Pansexuel: aimer sans tenir compte du genre
« Quand je tombe amoureux d’une personne, c’est pour elle-même, pas pour ce qu’elle a sous la ceinture » : un nombre croissant de jeunes s’affirment « pansexuels », une variante de la bisexualité qui « assouplit les définitions » traditionnelles de la sexualité.
Est pansexuel celui ou celle qui est « attiré sexuellement ou sentimentalement par une personne sans prendre en considération son genre », masculin ou féminin, définit Perrine, 16 ans, qui se reconnaît elle-même comme telle. « On ne peut pas s’attendre à être attiré par un genre en particulier. Il m’est déjà arrivé d’avoir un énorme béguin sur une femme trans, mais le temps passant, de trouver un homme cisgenre (un homme qui s’identifie en tant que homme et qui est né avec les attributs sexuels d’un homme, NDLR) particulièrement attirant », ajoute l’adolescente, en couple avec une fille.
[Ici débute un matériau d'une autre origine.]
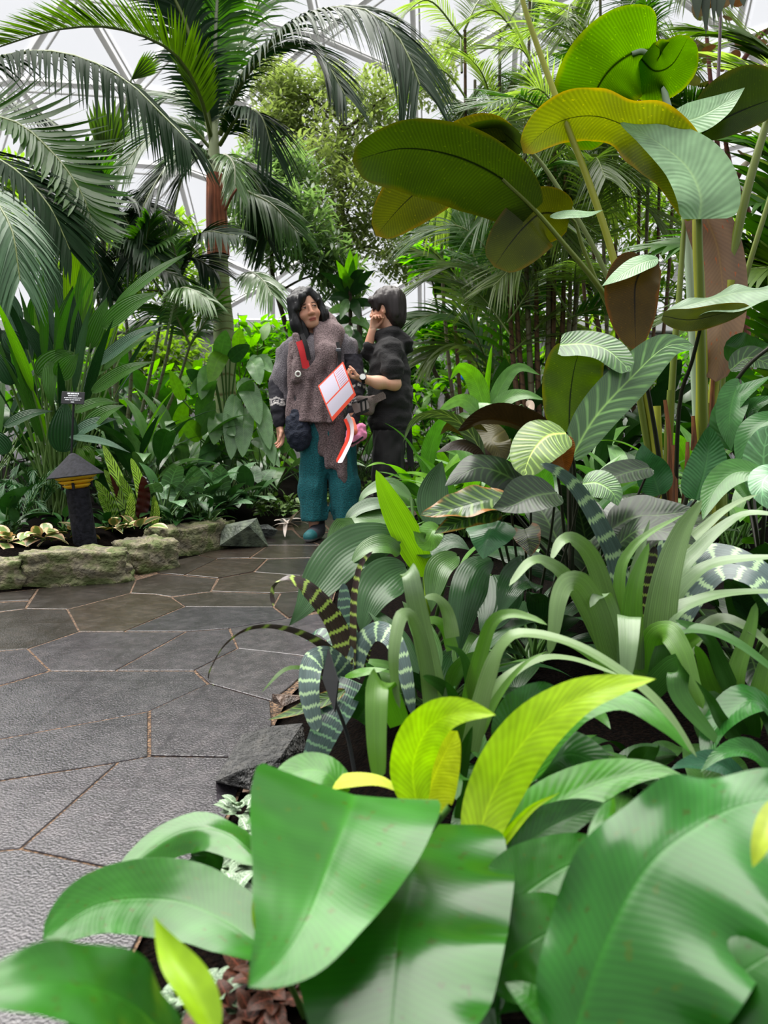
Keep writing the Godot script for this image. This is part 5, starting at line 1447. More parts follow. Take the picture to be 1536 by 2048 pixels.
func palm_grass() -> void:
	var c := [lm("pleat", Color(0.32, 0.54, 0.18), 0.36, Color(0.6, 0.75, 0.15)), lm("pleat", Color(0.48, 0.72, 0.17), 0.36, Color(0.9, 1.0, 0.15)), lm("pleat", Color(0.17, 0.34, 0.18), 0.34, Color(0.35, 0.5, 0.15)), lm("pleat", Color(0.36, 0.52, 0.40), 0.36, Color(0.4, 0.5, 0.2)), lm("pleat", Color(0.62, 0.82, 0.18), 0.38, Color(1.1, 1.2, 0.2))]
	var st := mat("palm grass stalk", Color(0.38, 0.50, 0.24), 0.45)
	var t := thing("palm_grass", "big clump of tall pleated palm-like leaves on upright stalks behind the bollard lamp", "plant", grounded(P(120, 1010, 4.85), 0.16))
	# [start u, v, tip u, v, width, tone, depth, roll, bend sideways]
	for k in [[146, 640, 126, 425, 34, 4, 5.0, 0, 6], [166, 630, 188, 468, 32, 1, 5.0, 10, -4], [122, 620, 62, 462, 34, 3, 5.1, 10, 8], [120, 716, 62, 584, 38, 2, 4.7, 0, 6], [92, 716, 38, 630, 26, 2, 4.7, 20, 4], [48, 712, 3, 602, 40, 3, 4.8, 0, 6],
			[116, 695, 146, 570, 42, 0, 4.9, 0, 4], [150, 690, 145, 585, 34, 2, 4.8, 0, -4], [182, 682, 214, 594, 36, 0, 4.8, 5, 4], [220, 646, 320, 584, 36, 0, 4.7, 25, -8], [252, 594, 382, 502, 22, 0, 4.8, 40, -4], [210, 720, 334, 646, 24, 3, 4.6, 30, -8], [200, 745, 322, 660, 20, 0, 4.65, 40, -6],
			[200, 776, 310, 722, 28, 0, 4.5, 30, -8], [84, 745, 150, 704, 40, 0, 4.5, 20, -14], [122, 750, 158, 706, 36, 0, 4.45, 0, -6], [38, 700, 2, 660, 40, 2, 4.7, 0, 6], [100, 735, 104, 818, 26, 0, 4.45, 0, 6], [22, 848, 108, 822, 26, 2, 4.3, 40, -8], [126, 890, 130, 798, 52, 2, 4.35, 0, 0],
			[160, 820, 240, 806, 26, 0, 4.5, 40, -10], [155, 878, 262, 906, 22, 3, 4.3, 50, -6], [178, 850, 250, 810, 32, 0, 4.35, 30, -8], [160, 862, 236, 838, 26, 3, 4.35, 30, -8], [70, 640, 82, 560, 34, 0, 5.2, 0, 4], [175, 660, 165, 560, 30, 1, 5.15, 0, 4], [205, 700, 245, 600, 26, 4, 5.1, 20, 4],
			[30, 640, -10, 560, 36, 3, 5.0, 0, 6], [95, 620, 90, 520, 32, 1, 5.3, 0, 4], [165, 900, 186, 940, 30, 1, 4.7, 10, -8], [20, 760, -20, 700, 36, 2, 4.6, 0, 5], [250, 690, 320, 640, 20, 1, 5.0, 30, -4], [10, 900, -30, 860, 36, 2, 4.3, 10, 5]]:
		var u0: float = k[0]
		var v0: float = k[1]
		var mu: float = (u0 + k[2]) * 0.5 + (v0 - k[3]) / 100.0 * k[8] * 0.6
		var mv: float = (v0 + k[3]) * 0.5 - absf(k[2] - u0) / 100.0 * absf(k[8])
		leaf(t, [[u0 - (k[2] - u0) * 0.15, v0 - (k[3] - v0) * 0.15, k[6], k[7]], [mu, mv, k[6] - 0.03, k[7]], [k[2], k[3], k[6] - 0.02, k[7]]], k[4] * 1.1, [0.6, 1.15], c[k[5]], {"fold": 0.25, "nv": 16, "nu": 8})
		stem(t, [[118 + (u0 - 118) * 0.18, 1010, 4.85], [118 + (u0 - 118) * 0.62, lerpf(1010, v0, 0.6), 4.8], [u0, v0, k[6]]], 6, 4, st, "petiole", 5)
	rng.seed = 90
	clump(t, t.position, 40, {"prof": [0.6, 1.15], "ratio": 0.05, "len": [0.45, 0.66], "pet": [0.55, 1.15], "lean": [3, 34], "arch": [0.1, 0.6], "mats": [c[0], c[2], c[3], c[0], c[2], c[1]], "shape": {"fold": 0.3, "nv": 14, "nu": 8}, "spread": 0.10, "stalk": st})
	rng.seed = 91
	plant_clump("palm_grass", "second pleated palm-grass clump at the left edge, mostly dark", grounded(P(-20, 1010, 5.3), 0.16), 22, {"prof": [0.6, 1.1], "ratio": 0.065, "len": [0.45, 0.75], "pet": [0.35, 0.8], "lean": [4, 50], "arch": [0.2, 0.9], "mats": [c[0], c[2], c[3]], "shape": {"fold": 0.25, "nv": 14, "nu": 8}, "spread": 0.1, "stalk": st})
	rng.seed = 92
	plant_clump("palm_grass", "shorter pleated palm-grass clump between the tall clump and the sign-bearing stalks", grounded(P(230, 1000, 5.2), 0.16), 18, {"prof": [0.6, 1.1], "ratio": 0.065, "len": [0.4, 0.55], "pet": [0.2, 0.55], "lean": [4, 60], "arch": [0.2, 0.9], "mats": [c[0], c[1], c[2]], "shape": {"fold": 0.25, "nv": 14, "nu": 8}, "spread": 0.1, "stalk": st})
	# its sign
	sign_plate("black plant sign with white lines of lettering, tilted among the pleated palm leaves", P(146, 796, 4.22), Vector2(46, 25) * 4.22 / FPX, -2.0, [[0.58, 0.8, 0.16], [0.5, 0.62, 0.10], [0.86, 0.44, 0.09], [0.75, 0.28, 0.09], [0.18, 0.1, 0.09]], P(128, 960, 4.3))


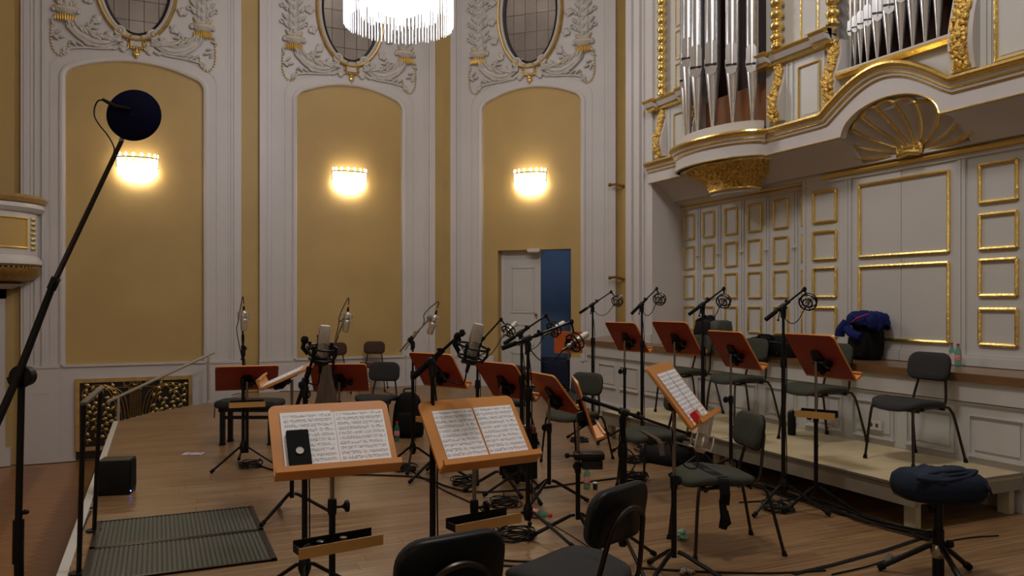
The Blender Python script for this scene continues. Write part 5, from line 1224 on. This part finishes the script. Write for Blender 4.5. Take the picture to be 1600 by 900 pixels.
# stair rail of white tube, far left, and the black railing on the stage edge
e = empty('stair_rail', (0, 0, 0), label='thin white stair handrail sloping up along the wall by the grille', cat='handrail')
m = MB(); m.tube([P(168, 628, 12.2), P(335, 550, 12.9)], .024, 8); m.build('rail', 'rail_grey', e)
for px, y0, d, zz in ((185, 622, 12.2, -.3), (326, 556, 12.8, -.0)): a = P(px, y0, d); b = a.copy(); b.z = zz-.02; m = MB(); m.cyl(b, a, .02, seg=8); m.build('post', 'rail_grey', e)
e = empty('edge_railing', (0, 0, 0), label='low black railing with two posts on the left stage edge', cat='handrail')
pa, pb = FL(123, 897), FL(147, 830); pa2, pb2 = P(131, 630, 4.5), P(157, 607, 5.36)
for a, b in ((pa, pa2), (pb, pb2)): m = MB(); m.cyl(a, b, .014, seg=8); m.cyl(a, a+Vector((0, 0, .012)), .05, seg=12); m.build('post', 'black', e)
m = MB(); d_ = (pb2-pa2).normalized(); m.sweep([(-.018, -.008), (.018, -.008), (.018, .008), (-.018, .008)], [pa2-d_*.03, pb2+d_*.08], [Vector((1, 0, 0))]*2); m.build('rail', 'rail_top', e)
# backpack and bottle behind the left stands
def backpack(loc, rz, lab, s=1., mt='black_matte'):
    e = empty('backpack', loc, rz, label=lab, cat='backpack'); e.scale = (s, s, s)
    def body(p): 
        q = p.copy(); t = q.z/.46; q.x *= 1-.28*t**3; q.y *= 1-.30*t**4; q += Vector((.006*noise.noise(p*9), .006*noise.noise(p*9+Vector((5, 0, 0))), 0)); return q
    MB().pad(rrect(.22, .32, .08, 5), [(.9, 0), (1, .02), (1.03, .12), (1.02, .22), (.98, .33), (.9, .41), (.7, .455), (.4, .47)], warp=body).build('bag_body', mt, e, smooth=80)
    MB().pad(rrect(.10, .25, .04, 4), [(.8, .03), (1, .05), (1.02, .15), (.95, .24), (.7, .27)], M=Matrix.Translation((-.12, 0, 0))).build('front_pocket', mt, e, smooth=80)
    m = MB(); m.tube(spline([(.03, -.05, .455), (.035, -.045, .50), (.035, .045, .50), (.03, .05, .455)], 5), .009, 7); m.build('carry_handle', 'black', e)
    m = MB()
    for q in (-.09, .09): m.tube(spline([(.10, q, .42), (.15, q*1.05, .3), (.14, q*1.2, .15), (.11, q*1.3, .04)], 5), .013, 6)
    m.build('shoulder_strap', 'black', e); return e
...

Pour Oscar, un étudiant de 19 ans, être « pan », c’est « presque une philosophie, un sentiment de liberté : on ne doit plus faire rentrer les gens dans des cases ». « Je n’ai pas besoin de me couper de la moitié de la population mondiale », analyse le jeune homme, pour qui la pansexualité « n’est pas que théorique », puisqu’il confie avoir eu des « aventures avec les deux sexes », et même avec des personnes « non binaires ».
Selon les militants et spécialistes interrogés par l’AFP, le concept de pansexualité est de plus en plus fréquemment utilisé au sein de la communauté LGBT, et chez les jeunes.
« Il y a dix ans, quand j’ai fait mon coming out +pan+, je me sentais un peu seul. Maintenant, c’est beaucoup plus courant », observe Christophe Madrolle, 34 ans, musicien. « La personne que je rencontrerai, je sais que son genre n’aura pas d’importance. Peu importe ce qu’elle a sous la ceinture », résume le trentenaire, qui milite à l’association « Bicause », regroupant des personnes bi et pan.
Ceux qui se revendiquent « pan » sont majoritairement âgés de moins de 25 ans, note le sociologue Arnaud Alessandrin, spécialiste des questions de genre. Les plus âgés, eux, préfèrent se dire « bi »: « Chacun se façonne avec les mots de sa génération », même si, en l’occurrence, les nuances de vocabulaire renvoient à des réalités légèrement différentes.
Une nuance moins « enfermante »
« Auparavant, la binarité des genres comme des sexualités dessinait un paysage d’opposition : c’était un peu les homos contre les hétéros. Et ne parle-t-on pas du +sexe opposé+? », observe l’universitaire. « Il n’y avait pas d’interstice possible pour les divers parcours de vie et les diverses identités. De ce point de vue, la pansexualité est venue assouplir considérablement les définitions traditionnelles de la sexualité ».
Dans les ateliers qu’elle anime dans les collèges ou lycées, Diane Saint-Réquier, éducatrice et animatrice en santé sexuelle, entend certains adolescents évoquer spontanément le mot « pansexuel », « moins enfermant » que « bi », selon elle.
Les « pan » peuvent s’estimer plus « libres » dans leurs attirances, mais ils sont confrontés à de nombreux clichés, parfois très « vexants », relève la formatrice. « Certains les imaginent comme des gens hypersexualisés, infidèles, à qui il manque toujours quelque chose ». Et même dans les milieux LGBT, les stéréotypes sont fréquents, ajoute Mme Saint-Réquier: « On va dire du bi ou du pan qu’il n’a pas fait vraiment son coming out, qu’il n’assume pas ».
La différence entre « bi » et « pan » peut être vue comme une « nuance », « mais elle m’importe beaucoup », souligne Léticia Berkate, également membre de « Bicause ». A 24 ans, la jeune femme vit en couple avec un homme, et de ce fait pourrait « passer pour hétéro aux yeux de la société ». « Mais ça n’est pas mon ressenti: je pourrais être attirée par une femme. Ce qui ne veut pas dire que j’ai nécessairement envie d’aller voir ailleurs ».
« J’ai aussi entendu que tout ça n’était qu’un prétexte pour avoir un maximum de partenaires », se désole Léticia, qui vit malgré tout son orientation comme une « richesse ».
Dans une « société hétéro-normée » qui exerce une pression pour que chacun « porte un masque de séduction en permanence », « moi, paradoxalement, je ne ressens pas ça avec toutes les personnes que je rencontre : je suis capable d’avoir des amitiés avec les deux genres sans ambiguïté et je me sens donc plus libre dans mes relations ».